start
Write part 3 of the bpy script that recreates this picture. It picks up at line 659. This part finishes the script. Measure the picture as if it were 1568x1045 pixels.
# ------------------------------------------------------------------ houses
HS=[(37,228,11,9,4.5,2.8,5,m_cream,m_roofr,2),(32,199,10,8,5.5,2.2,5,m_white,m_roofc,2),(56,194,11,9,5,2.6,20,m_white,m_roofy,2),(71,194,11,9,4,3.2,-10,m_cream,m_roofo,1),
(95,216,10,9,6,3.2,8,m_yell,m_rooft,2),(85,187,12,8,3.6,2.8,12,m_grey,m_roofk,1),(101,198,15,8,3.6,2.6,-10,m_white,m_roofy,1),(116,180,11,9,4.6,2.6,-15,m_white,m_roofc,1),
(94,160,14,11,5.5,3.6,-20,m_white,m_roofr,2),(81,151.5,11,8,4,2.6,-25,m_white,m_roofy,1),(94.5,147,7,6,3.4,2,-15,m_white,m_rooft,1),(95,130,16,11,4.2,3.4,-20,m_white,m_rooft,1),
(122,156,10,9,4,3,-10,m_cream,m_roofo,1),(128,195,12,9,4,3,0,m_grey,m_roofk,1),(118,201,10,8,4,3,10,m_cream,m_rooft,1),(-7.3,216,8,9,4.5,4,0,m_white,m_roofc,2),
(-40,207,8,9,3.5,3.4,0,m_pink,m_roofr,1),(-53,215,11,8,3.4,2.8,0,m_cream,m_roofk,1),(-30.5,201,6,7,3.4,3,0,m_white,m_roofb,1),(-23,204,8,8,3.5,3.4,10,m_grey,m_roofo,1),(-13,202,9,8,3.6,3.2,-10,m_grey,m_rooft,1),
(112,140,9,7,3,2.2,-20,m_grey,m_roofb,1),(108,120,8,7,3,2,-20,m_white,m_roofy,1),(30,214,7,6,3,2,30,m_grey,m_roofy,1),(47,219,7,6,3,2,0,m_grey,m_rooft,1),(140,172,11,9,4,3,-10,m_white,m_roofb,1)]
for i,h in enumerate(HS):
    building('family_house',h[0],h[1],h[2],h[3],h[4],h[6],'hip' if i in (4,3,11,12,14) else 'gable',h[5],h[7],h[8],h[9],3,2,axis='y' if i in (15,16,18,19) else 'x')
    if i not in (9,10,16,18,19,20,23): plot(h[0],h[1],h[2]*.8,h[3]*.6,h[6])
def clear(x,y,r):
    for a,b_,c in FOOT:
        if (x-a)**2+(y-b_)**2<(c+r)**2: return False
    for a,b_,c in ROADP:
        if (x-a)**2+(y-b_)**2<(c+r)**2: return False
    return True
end
Copy out all of the data exactly, leaving nothing out.

# [Solution to this task]
Write part 3 of the bpy script that recreates this picture. It picks up at line 659. This part finishes the script. Measure the picture as if it were 1568x1045 pixels.
# ------------------------------------------------------------------ houses
HS=[(37,228,11,9,4.5,2.8,5,m_cream,m_roofr,2),(32,199,10,8,5.5,2.2,5,m_white,m_roofc,2),(56,194,11,9,5,2.6,20,m_white,m_roofy,2),(71,194,11,9,4,3.2,-10,m_cream,m_roofo,1),
(95,216,10,9,6,3.2,8,m_yell,m_rooft,2),(85,187,12,8,3.6,2.8,12,m_grey,m_roofk,1),(101,198,15,8,3.6,2.6,-10,m_white,m_roofy,1),(116,180,11,9,4.6,2.6,-15,m_white,m_roofc,1),
(94,160,14,11,5.5,3.6,-20,m_white,m_roofr,2),(81,151.5,11,8,4,2.6,-25,m_white,m_roofy,1),(94.5,147,7,6,3.4,2,-15,m_white,m_rooft,1),(95,130,16,11,4.2,3.4,-20,m_white,m_rooft,1),
(122,156,10,9,4,3,-10,m_cream,m_roofo,1),(128,195,12,9,4,3,0,m_grey,m_roofk,1),(118,201,10,8,4,3,10,m_cream,m_rooft,1),(-7.3,216,8,9,4.5,4,0,m_white,m_roofc,2),
(-40,207,8,9,3.5,3.4,0,m_pink,m_roofr,1),(-53,215,11,8,3.4,2.8,0,m_cream,m_roofk,1),(-30.5,201,6,7,3.4,3,0,m_white,m_roofb,1),(-23,204,8,8,3.5,3.4,10,m_grey,m_roofo,1),(-13,202,9,8,3.6,3.2,-10,m_grey,m_rooft,1),
(112,140,9,7,3,2.2,-20,m_grey,m_roofb,1),(108,120,8,7,3,2,-20,m_white,m_roofy,1),(30,214,7,6,3,2,30,m_grey,m_roofy,1),(47,219,7,6,3,2,0,m_grey,m_rooft,1),(140,172,11,9,4,3,-10,m_white,m_roofb,1)]
for i,h in enumerate(HS):
    building('family_house',h[0],h[1],h[2],h[3],h[4],h[6],'hip' if i in (4,3,11,12,14) else 'gable',h[5],h[7],h[8],h[9],3,2,axis='y' if i in (15,16,18,19) else 'x')
    if i not in (9,10,16,18,19,20,23): plot(h[0],h[1],h[2]*.8,h[3]*.6,h[6])
def clear(x,y,r):
    for a,b_,c in FOOT:
        if (x-a)**2+(y-b_)**2<(c+r)**2: return False
    for a,b_,c in ROADP:
        if (x-a)**2+(y-b_)**2<(c+r)**2: return False
    return True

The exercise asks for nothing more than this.